What the task requires:
Search the material below for the string "pixels" and extract each line that has it.

Collected data:
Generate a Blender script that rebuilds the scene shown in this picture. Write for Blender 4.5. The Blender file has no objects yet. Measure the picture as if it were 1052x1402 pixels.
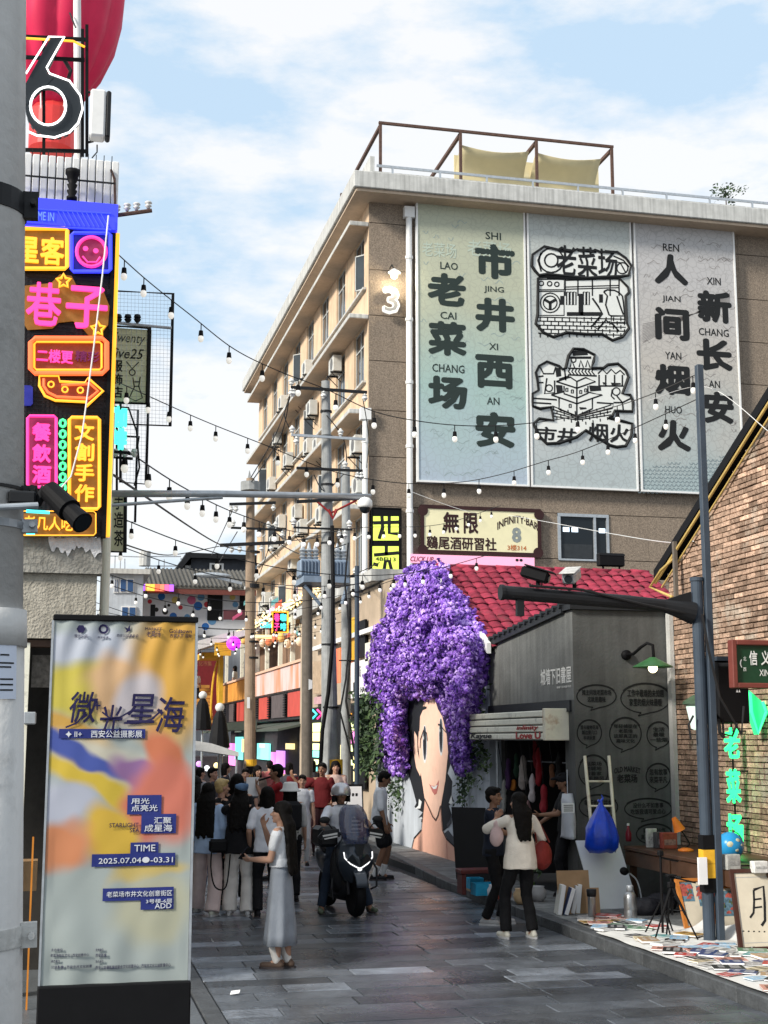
import bpy, math, random
from mathutils import Vector, Matrix, noise
random.seed(7)
SC = bpy.context.scene
COL = SC.collection
R = math.radians
# ------------------------------------------------------------ camera
F, YAW, PIT, CH = 1890., R(13.3), R(9.3), 2.26
cd = bpy.data.cameras.new('camera'); cam = bpy.data.objects.new('camera', cd); COL.objects.link(cam)
cd.sensor_fit = 'HORIZONTAL'; cd.sensor_width = 36; cd.lens = F/1052*36; cd.clip_end = 2000; cd.clip_start = .1
cam.location = (0, 0, CH); cam.rotation_euler = (R(90)+PIT, 0, -YAW); SC.camera = cam
# ------------------------------------------------------------ world + sun
SUN_EL, SUN_DIR = R(31), Vector((-.90, -.40, 0)).normalized()
w = bpy.data.worlds.new('World'); SC.world = w; w.use_nodes = True
nt = w.node_tree; nt.nodes.clear(); N = nt.nodes.new; Lk = nt.links.new
out = N('ShaderNodeOutputWorld'); bg = N('ShaderNodeBackground'); sky = N('ShaderNodeTexSky')
sky.sky_type = 'NISHITA'; sky.sun_disc = False; sky.sun_elevation = SUN_EL
sky.sun_rotation = math.atan2(SUN_DIR.x, SUN_DIR.y); sky.dust_density = .6; sky.air_density = 1.1
tc = N('ShaderNodeTexCoord'); mp = N('ShaderNodeMapping'); mp.inputs['Scale'].default_value = (1, 1, 2.6)
mp.inputs['Location'].default_value = (3.1, 1.7, .4)
n1 = N('ShaderNodeTexNoise'); n1.inputs['Scale'].default_value = 4.6; n1.inputs['Detail'].default_value = 9; n1.inputs['Roughness'].default_value = .6
cr = N('ShaderNodeValToRGB'); cr.color_ramp.elements[0].position = .40; cr.color_ramp.elements[1].position = .54
hz = N('ShaderNodeMixRGB'); hz.inputs[1].default_value = (4.0, 5.25, 6.5, 1); hz.inputs[2].default_value = (6.75, 6.8, 6.85, 1); mx = N('ShaderNodeMixRGB'); mx.inputs[0].default_value = .88
Lk(tc.outputs['Generated'], mp.inputs[0]); Lk(mp.outputs[0], n1.inputs[0]); Lk(n1.outputs['Fac'], cr.inputs[0])
Lk(cr.outputs[0], hz.inputs[0]); Lk(hz.outputs[0], mx.inputs[2]); Lk(sky.outputs[0], mx.inputs[1])
Lk(mx.outputs[0], bg.inputs[0]); bg.inputs[1].default_value = .098; Lk(bg.outputs[0], out.inputs[0])
sd = bpy.data.lights.new('sun', 'SUN'); sd.energy = 3.3; sd.angle = R(10); sd.color = (1, .94, .84)
sun = bpy.data.objects.new('sun', sd); COL.objects.link(sun)
sv = Vector((SUN_DIR.x*math.cos(SUN_EL), SUN_DIR.y*math.cos(SUN_EL), math.sin(SUN_EL)))
sun.rotation_euler = sv.to_track_quat('Z', 'Y').to_euler(); sun.location = sv*60
vs = SC.view_settings; vs.view_transform = 'Standard'; vs.look = 'None'; vs.exposure = 0.68; vs.gamma = 1; vs.use_curve_mapping = False
# ------------------------------------------------------------ picture-to-place helpers (units: photo pixels -> metres)
cy_, sy_, cp_, sp_ = math.cos(YAW), math.sin(YAW), math.cos(PIT), math.sin(PIT)
FW = Vector((sy_*cp_, cy_*cp_, sp_)); RT = Vector((cy_, -sy_, 0)); UP = Vector((-sy_*sp_, -cy_*sp_, cp_))
def ray(x, y): return FW + RT*((x-526)/F) - UP*((y-701)/F)
def PY(x, y, Y): d = ray(x, y); return Vector((0, 0, CH)) + d*(Y/d.y)
def PX(x, y, X): d = ray(x, y); return Vector((0, 0, CH)) + d*(X/d.x)
def PZ(x, y, Z=0.): d = ray(x, y); return Vector((0, 0, CH)) + d*((Z-CH)/d.z)
class Plane:
    """a wall face: ax 'Y' faces -Y (u=+X); ax 'X' faces -X (u=-Y)"""
    def __init__(s, ax, c): s.ax, s.c = ax, c; s.u = Vector((1, 0, 0)) if ax == 'Y' else Vector((0, -1, 0)); s.n = Vector((0, -1, 0)) if ax == 'Y' else Vector((-1, 0, 0))
    def p(s, x, y, off=0.):
        q = PY(x, y, s.c) if s.ax == 'Y' else PX(x, y, s.c)
        return q + s.n*off
# ------------------------------------------------------------ mesh builder
class MB:
    def __init__(s): s.v = []; s.f = []; s.m = []; s.cur = 0
    def add(s, vs, fs):
        b = len(s.v); s.v += [tuple(q) for q in vs]; s.f += [tuple(b+i for i in f) for f in fs]; s.m += [s.cur]*len(fs); return s
    def box(s, x0, x1, y0, y1, z0, z1, M=None):
        vs = [Vector((x, y, z)) for z in (z0, z1) for y in (y0, y1) for x in (x0, x1)]
        if M is not None: vs = [M @ q for q in vs]
        return s.add(vs, [(0, 2, 3, 1), (4, 5, 7, 6), (0, 1, 5, 4), (2, 6, 7, 3), (0, 4, 6, 2), (1, 3, 7, 5)])
    def cbox(s, x0, x1, y0, y1, z0, z1, c=.01, M=None):
        """box with chamfered edges"""
        vs = []
        for z in (z0, z1):
            for y in (y0, y1):
                for x in (x0, x1):
                    sx, sy2, sz = (1 if x == x0 else -1)*c, (1 if y == y0 else -1)*c, (1 if z == z0 else -1)*c
                    vs += [Vector((x, y+sy2, z+sz)), Vector((x+sx, y, z+sz)), Vector((x+sx, y+sy2, z))]
        if M is not None: vs = [M @ q for q in vs]
        I = lambda i, k: i*3+k
        fs = [(I(0,0),I(4,0),I(6,0),I(2,0)), (I(1,0),I(3,0),I(7,0),I(5,0)), (I(0,1),I(1,1),I(5,1),I(4,1)), (I(2,1),I(6,1),I(7,1),I(3,1)),
              (I(0,2),I(2,2),I(3,2),I(1,2)), (I(4,2),I(5,2),I(7,2),I(6,2))]
        for a, b, k1, k2 in ((0,4,0,1),(5,1,0,1),(6,2,0,1),(3,7,0,1),(2,0,0,2),(4,6,0,2),(1,3,0,2),(7,5,0,2),(0,1,1,2),(5,4,1,2),(3,2,1,2),(6,7,1,2)):
            fs.append((I(a,k1),I(a,k2),I(b,k2),I(b,k1)))
        for i in range(8): fs.append((I(i,0),I(i,1),I(i,2)))
        return s.add(vs, fs)
    def quad(s, a, b, c, d): return s.add([a, b, c, d], [(0, 1, 2, 3)])
    def prism(s, pts, vec):
        n = len(pts); vec = Vector(vec); pts = [Vector(q) for q in pts]
        return s.add(pts + [q+vec for q in pts], [tuple(range(n))[::-1], tuple(range(n, 2*n))] + [(i, (i+1) % n, n+(i+1) % n, n+i) for i in range(n)])
    def cyl(s, p0, p1, r0, r1=None, n=12, cap=True):
        p0, p1 = Vector(p0), Vector(p1); r1 = r0 if r1 is None else r1
        d = (p1-p0).normalized(); a = d.orthogonal().normalized(); b = d.cross(a)
        vs = [p + (a*math.cos(t)+b*math.sin(t))*r for p, r in ((p0, r0), (p1, r1)) for t in [2*math.pi*i/n for i in range(n)]]
        fs = [(i, (i+1) % n, n+(i+1) % n, n+i) for i in range(n)]
        if cap: fs += [tuple(range(n))[::-1], tuple(range(n, 2*n))]
        return s.add(vs, fs)
    def tube(s, pts, r, n=6, closed=False):
        pts = [Vector(q) for q in pts]; m = len(pts); rr = r if isinstance(r, (list, tuple)) else [r]*m
        vs = []; a = None
        for i, q in enumerate(pts):
            if closed: d = pts[(i+1) % m]-pts[i-1]
            else: d = pts[min(i+1, m-1)]-pts[max(i-1, 0)]
            if d.length < 1e-9: d = Vector((0, 0, 1))
            d.normalize()
            if a is None: a = d.orthogonal().normalized()
            else:
                a = a-d*a.dot(d)
                a = a.normalized() if a.length > 1e-6 else d.orthogonal().normalized()
            b = d.cross(a)
            vs += [q+(a*math.cos(t)+b*math.sin(t))*rr[i] for t in [2*math.pi*k/n for k in range(n)]]
        fs = [(i*n+k, i*n+(k+1) % n, ((i+1) % m)*n+(k+1) % n, ((i+1) % m)*n+k) for i in range(m if closed else m-1) for k in range(n)]
        if not closed: fs += [tuple(range(n))[::-1], tuple(range((m-1)*n, m*n))]
        return s.add(vs, fs)
    def sph(s, c, r, nu=12, nv=8, M=None):
        c = Vector(c); r = (r, r, r) if isinstance(r, (int, float)) else r
        vs = [Vector((0, 0, r[2]))]
        for j in range(1, nv):
            t = math.pi*j/nv
            vs += [Vector((r[0]*math.sin(t)*math.cos(2*math.pi*i/nu), r[1]*math.sin(t)*math.sin(2*math.pi*i/nu), r[2]*math.cos(t))) for i in range(nu)]
        vs.append(Vector((0, 0, -r[2])))
        if M is not None: vs = [M @ q for q in vs]
        fs = [(0, 1+i, 1+(i+1) % nu) for i in range(nu)]
        fs += [(1+j*nu+i, 1+(j+1)*nu+i, 1+(j+1)*nu+(i+1) % nu, 1+j*nu+(i+1) % nu) for j in range(nv-2) for i in range(nu)]
        L = len(vs)-1; fs += [(L, 1+(nv-2)*nu+(i+1) % nu, 1+(nv-2)*nu+i) for i in range(nu)]
        return s.add([c+q for q in vs], fs)
    def cap(s, p0, p1, r0, r1=None, n=12):
        """rounded cone: closed capsule used for bodies (voxel-united later)"""
        p0, p1 = Vector(p0), Vector(p1); r1 = r0 if r1 is None else r1
        d = p1-p0; L = d.length
        if L < 1e-6: return s.sph(p0, max(r0, r1))
        d.normalize(); a = d.orthogonal().normalized(); b = d.cross(a); rings = []
        for t in (-80, -45, -15): rings.append((p0+d*(r0*math.sin(R(t))), r0*math.cos(R(t))))
        rings += [(p0, r0), (p0.lerp(p1, .5), (r0+r1)/2), (p1, r1)]
        for t in (15, 45, 80): rings.append((p1+d*(r1*math.sin(R(t))), r1*math.cos(R(t))))
        vs = [q+(a*math.cos(t)+b*math.sin(t))*r for q, r in rings for t in [2*math.pi*i/n for i in range(n)]]
        m = len(rings)
        fs = [(i*n+k, i*n+(k+1) % n, (i+1)*n+(k+1) % n, (i+1)*n+k) for i in range(m-1) for k in range(n)] + [tuple(range(n))[::-1], tuple(range((m-1)*n, m*n))]
        return s.add(vs, fs)
    def loft(s, rings, cap=True, closed=True):
        n = len(rings[0]); vs = [q for r in rings for q in r]
        fs = [(i*n+k, i*n+(k+1) % n, (i+1)*n+(k+1) % n, (i+1)*n+k) for i in range(len(rings)-1) for k in range(n if closed else n-1)]
        if cap: fs += [tuple(range(n))[::-1], tuple(range((len(rings)-1)*n, len(rings)*n))]
        return s.add(vs, fs)
    def lathe(s, prof, c=(0, 0, 0), n=16, M=None):
        c = Vector(c); rings = [[Vector((r*math.cos(2*math.pi*i/n), r*math.sin(2*math.pi*i/n), z)) for i in range(n)] for r, z in prof]
        if M is not None: rings = [[M @ q for q in r] for r in rings]
        return s.loft([[c+q for q in r] for r in rings])
    def ribbon(s, pts, wd, nrm):
        """flat stroke in a plane of normal nrm"""
        pts = [Vector(q) for q in pts]; nrm = Vector(nrm); vs = []
        for i, q in enumerate(pts):
            d = (pts[min(i+1, len(pts)-1)]-pts[max(i-1, 0)]).normalized(); e = d.cross(nrm).normalized()*wd/2
            vs += [q-e, q+e]
        return s.add(vs, [(2*i, 2*i+1, 2*i+3, 2*i+2) for i in range(len(pts)-1)])
    def disc(s, c, r, nrm, n=20, r_in=0.):
        c = Vector(c); nrm = Vector(nrm).normalized(); a = Vector((0, 0, 1)) if abs(nrm.z) < .9 else Vector((1, 0, 0)); b = nrm.cross(a).normalized()
        rx, ry = r if isinstance(r, tuple) else (r, r)
        P = lambda k: [c+b*math.cos(2*math.pi*i/n)*rx*k+a*math.sin(2*math.pi*i/n)*ry*k for i in range(n)]
        if r_in: return s.add(P(1)+P(r_in), [(i, (i+1) % n, n+(i+1) % n, n+i) for i in range(n)])
        return s.add(P(1), [tuple(range(n))])
    def mesh(s, name, mats, smooth=False):
        me = bpy.data.meshes.new(name); me.from_pydata(s.v, [], s.f)
        for m in (mats if isinstance(mats, (list, tuple)) else [mats]): me.materials.append(m)
        if any(s.m): me.polygons.foreach_set('material_index', s.m)
        if smooth: me.polygons.foreach_set('use_smooth', [True]*len(me.polygons))
        me.update(); return me
    def build(s, name, mats, parent=None, smooth=False, local=False, autos=False):
        o = bpy.data.objects.new(name, s.mesh(name, mats, smooth)); COL.objects.link(o); attach(o, parent, local); return o
def attach(o, parent, local=False):
    if parent is not None:
        o.parent = parent
        if parent.type == 'EMPTY' and not local: o.matrix_parent_inverse = Matrix.Translation(-parent.location)
def inst(name, me, parent=None, M=None):
    o = bpy.data.objects.new(name, me); COL.objects.link(o); attach(o, parent)
    if M is not None: o.matrix_basis = M
    return o
def tag(o, label=None, cat=None, group=None, kind=None):
    if label: o['label'] = label
    if cat: o['category'] = cat
    if group: o['group'] = group
    if kind: o['kind'] = kind
    return o
def T(name, label, cat, loc=(0, 0, 0), group=None, rz=0):
    o = bpy.data.objects.new(name, None); COL.objects.link(o); o.location = loc; o.rotation_euler = (0, 0, rz)
    o.empty_display_size = .2
    return tag(o, label, cat, group)
def copy_tree(o, parent=None, **kw):
    c = o.copy(); COL.objects.link(c); c.parent = parent
    for ch in list(o.children): copy_tree(ch, c)
    return c
def ST(mb, name, mats, parent=None, **k):
    o = mb.build(name, mats, parent, **k); o['kind'] = 'structure' if parent is None else 'structure'
    return o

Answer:
Generate a Blender script that rebuilds the scene shown in this picture. Write for Blender 4.5. The Blender file has no objects yet. Measure the picture as if it were 1052x1402 pixels.
# ------------------------------------------------------------ picture-to-place helpers (units: photo pixels -> metres)